• _Rows from a 3D scene dataset_:
******************************

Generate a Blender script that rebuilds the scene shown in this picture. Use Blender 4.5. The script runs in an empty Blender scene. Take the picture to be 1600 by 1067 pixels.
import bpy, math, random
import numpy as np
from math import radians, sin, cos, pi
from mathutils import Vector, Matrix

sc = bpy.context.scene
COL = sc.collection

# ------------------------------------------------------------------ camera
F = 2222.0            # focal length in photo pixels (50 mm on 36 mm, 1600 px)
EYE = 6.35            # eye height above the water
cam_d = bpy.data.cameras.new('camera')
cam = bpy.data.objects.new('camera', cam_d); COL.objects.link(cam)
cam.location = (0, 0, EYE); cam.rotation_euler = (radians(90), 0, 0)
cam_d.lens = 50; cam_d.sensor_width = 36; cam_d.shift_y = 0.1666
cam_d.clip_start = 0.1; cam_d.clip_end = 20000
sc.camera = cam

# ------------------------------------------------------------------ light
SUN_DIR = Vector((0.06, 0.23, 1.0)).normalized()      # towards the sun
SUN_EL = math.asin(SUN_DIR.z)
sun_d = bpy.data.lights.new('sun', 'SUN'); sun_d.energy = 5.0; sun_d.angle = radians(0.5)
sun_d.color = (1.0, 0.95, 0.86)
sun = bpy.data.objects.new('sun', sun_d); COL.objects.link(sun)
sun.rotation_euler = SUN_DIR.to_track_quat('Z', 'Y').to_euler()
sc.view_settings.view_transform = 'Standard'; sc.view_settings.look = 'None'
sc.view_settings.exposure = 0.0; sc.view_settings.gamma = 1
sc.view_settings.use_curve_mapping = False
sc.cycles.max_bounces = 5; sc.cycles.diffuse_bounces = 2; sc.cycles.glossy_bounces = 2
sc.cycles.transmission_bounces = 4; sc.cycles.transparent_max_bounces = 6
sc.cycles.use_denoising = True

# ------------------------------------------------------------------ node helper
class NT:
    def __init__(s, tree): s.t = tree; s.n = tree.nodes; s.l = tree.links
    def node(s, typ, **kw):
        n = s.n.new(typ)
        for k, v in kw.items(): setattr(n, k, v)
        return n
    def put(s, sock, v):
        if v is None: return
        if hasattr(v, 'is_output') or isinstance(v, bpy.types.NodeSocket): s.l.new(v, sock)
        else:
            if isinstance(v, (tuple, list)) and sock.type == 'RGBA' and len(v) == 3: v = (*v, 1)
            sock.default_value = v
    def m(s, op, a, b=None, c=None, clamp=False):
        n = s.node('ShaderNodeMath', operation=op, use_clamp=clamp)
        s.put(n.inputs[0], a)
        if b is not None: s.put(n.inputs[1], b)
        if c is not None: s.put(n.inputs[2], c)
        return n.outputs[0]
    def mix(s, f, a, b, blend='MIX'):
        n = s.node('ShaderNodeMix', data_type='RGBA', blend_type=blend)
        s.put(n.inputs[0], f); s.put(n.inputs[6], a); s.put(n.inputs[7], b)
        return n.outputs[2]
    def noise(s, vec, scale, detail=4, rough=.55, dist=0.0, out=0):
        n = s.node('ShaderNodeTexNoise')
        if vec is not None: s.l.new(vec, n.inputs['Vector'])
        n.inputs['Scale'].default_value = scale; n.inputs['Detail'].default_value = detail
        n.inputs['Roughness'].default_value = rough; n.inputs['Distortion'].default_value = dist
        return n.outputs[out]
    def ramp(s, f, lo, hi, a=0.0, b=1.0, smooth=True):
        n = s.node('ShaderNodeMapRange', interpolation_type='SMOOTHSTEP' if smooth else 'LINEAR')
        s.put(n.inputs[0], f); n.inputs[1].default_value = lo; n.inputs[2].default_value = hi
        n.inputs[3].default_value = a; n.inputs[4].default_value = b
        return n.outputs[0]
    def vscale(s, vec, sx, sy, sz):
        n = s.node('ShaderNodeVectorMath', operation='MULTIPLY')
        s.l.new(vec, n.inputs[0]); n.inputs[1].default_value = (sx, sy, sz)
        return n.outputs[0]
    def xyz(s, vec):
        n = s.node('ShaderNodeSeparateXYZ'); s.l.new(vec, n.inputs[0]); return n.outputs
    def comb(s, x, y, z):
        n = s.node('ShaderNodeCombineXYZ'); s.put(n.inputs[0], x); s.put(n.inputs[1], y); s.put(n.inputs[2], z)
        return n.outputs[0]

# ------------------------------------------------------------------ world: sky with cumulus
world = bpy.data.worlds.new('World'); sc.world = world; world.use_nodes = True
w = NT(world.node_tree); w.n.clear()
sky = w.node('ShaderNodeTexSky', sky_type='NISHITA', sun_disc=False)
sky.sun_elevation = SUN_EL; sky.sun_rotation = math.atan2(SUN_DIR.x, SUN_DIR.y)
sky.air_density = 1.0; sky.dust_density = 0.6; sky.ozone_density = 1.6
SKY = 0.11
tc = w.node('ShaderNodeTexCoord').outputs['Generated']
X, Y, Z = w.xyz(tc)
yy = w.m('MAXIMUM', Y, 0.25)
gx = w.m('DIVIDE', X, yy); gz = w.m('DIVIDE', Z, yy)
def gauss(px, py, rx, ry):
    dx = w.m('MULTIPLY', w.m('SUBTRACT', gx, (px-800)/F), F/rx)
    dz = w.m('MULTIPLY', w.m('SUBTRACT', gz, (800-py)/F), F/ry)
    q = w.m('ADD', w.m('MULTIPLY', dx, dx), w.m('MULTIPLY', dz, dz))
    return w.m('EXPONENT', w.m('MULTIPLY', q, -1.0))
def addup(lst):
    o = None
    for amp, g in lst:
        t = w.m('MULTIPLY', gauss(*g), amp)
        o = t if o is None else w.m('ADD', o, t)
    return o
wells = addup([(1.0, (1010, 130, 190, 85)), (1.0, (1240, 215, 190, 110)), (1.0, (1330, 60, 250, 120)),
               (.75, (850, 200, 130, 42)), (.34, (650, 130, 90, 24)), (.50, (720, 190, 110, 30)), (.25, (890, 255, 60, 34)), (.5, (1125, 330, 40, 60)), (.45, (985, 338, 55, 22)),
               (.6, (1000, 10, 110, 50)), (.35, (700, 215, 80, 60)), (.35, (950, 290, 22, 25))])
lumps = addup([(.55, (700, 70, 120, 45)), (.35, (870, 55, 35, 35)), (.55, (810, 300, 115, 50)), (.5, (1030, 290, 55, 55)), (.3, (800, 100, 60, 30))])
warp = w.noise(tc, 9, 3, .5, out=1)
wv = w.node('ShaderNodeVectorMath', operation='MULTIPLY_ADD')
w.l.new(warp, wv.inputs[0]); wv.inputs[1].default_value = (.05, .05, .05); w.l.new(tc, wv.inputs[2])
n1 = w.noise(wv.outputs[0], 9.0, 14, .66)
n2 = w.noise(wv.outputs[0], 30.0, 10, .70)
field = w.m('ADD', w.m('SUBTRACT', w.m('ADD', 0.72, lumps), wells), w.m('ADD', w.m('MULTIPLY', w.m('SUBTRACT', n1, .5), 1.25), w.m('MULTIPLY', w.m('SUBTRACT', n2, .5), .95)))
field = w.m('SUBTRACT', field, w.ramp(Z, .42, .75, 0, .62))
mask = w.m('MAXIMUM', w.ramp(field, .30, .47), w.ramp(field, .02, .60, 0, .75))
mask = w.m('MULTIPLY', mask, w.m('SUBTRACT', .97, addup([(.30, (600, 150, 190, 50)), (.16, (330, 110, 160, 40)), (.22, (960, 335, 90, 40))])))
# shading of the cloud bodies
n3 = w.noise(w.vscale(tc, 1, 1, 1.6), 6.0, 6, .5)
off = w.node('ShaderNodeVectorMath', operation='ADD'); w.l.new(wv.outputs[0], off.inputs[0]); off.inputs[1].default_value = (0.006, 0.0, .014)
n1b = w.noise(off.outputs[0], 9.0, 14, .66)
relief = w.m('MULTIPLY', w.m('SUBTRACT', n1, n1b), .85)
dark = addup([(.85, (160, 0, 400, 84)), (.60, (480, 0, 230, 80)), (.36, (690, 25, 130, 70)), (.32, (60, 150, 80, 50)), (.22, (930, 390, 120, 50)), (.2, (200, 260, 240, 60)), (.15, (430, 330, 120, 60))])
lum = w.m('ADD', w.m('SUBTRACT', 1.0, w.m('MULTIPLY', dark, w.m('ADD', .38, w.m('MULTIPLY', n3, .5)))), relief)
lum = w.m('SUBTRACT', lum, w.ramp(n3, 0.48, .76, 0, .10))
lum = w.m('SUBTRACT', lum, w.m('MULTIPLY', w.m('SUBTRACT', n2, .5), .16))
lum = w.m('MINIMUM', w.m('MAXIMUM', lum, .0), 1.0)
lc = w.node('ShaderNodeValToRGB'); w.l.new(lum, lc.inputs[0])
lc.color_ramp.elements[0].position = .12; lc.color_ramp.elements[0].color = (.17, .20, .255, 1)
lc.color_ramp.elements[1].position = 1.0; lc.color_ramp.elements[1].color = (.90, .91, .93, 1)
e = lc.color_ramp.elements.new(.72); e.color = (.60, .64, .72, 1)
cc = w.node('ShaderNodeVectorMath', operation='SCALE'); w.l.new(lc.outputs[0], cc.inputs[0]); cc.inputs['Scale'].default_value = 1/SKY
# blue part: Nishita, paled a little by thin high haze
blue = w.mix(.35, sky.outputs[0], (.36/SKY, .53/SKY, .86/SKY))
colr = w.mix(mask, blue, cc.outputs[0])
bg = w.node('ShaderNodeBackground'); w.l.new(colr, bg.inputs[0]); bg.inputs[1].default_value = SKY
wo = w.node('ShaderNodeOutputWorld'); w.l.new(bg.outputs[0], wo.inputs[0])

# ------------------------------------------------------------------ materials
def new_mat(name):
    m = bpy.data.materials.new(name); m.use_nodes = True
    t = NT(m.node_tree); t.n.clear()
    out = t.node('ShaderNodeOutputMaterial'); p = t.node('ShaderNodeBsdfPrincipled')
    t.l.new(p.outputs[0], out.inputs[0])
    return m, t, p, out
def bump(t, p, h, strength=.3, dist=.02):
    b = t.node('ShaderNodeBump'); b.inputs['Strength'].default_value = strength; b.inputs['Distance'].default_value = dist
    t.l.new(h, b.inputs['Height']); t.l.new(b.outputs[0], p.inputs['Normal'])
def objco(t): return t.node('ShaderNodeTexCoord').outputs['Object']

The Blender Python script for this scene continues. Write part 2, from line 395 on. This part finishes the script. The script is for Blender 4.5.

******************************

• _EXERCISE AIM_: Locate each line containing the string "script" and show it.

• _REPLY_:
Generate a Blender script that rebuilds the scene shown in this picture. Use Blender 4.5. The script runs in an empty Blender scene. Take the picture to be 1600 by 1067 pixels.
The Blender Python script for this scene continues. Write part 2, from line 395 on. This part finishes the script. The script is for Blender 4.5.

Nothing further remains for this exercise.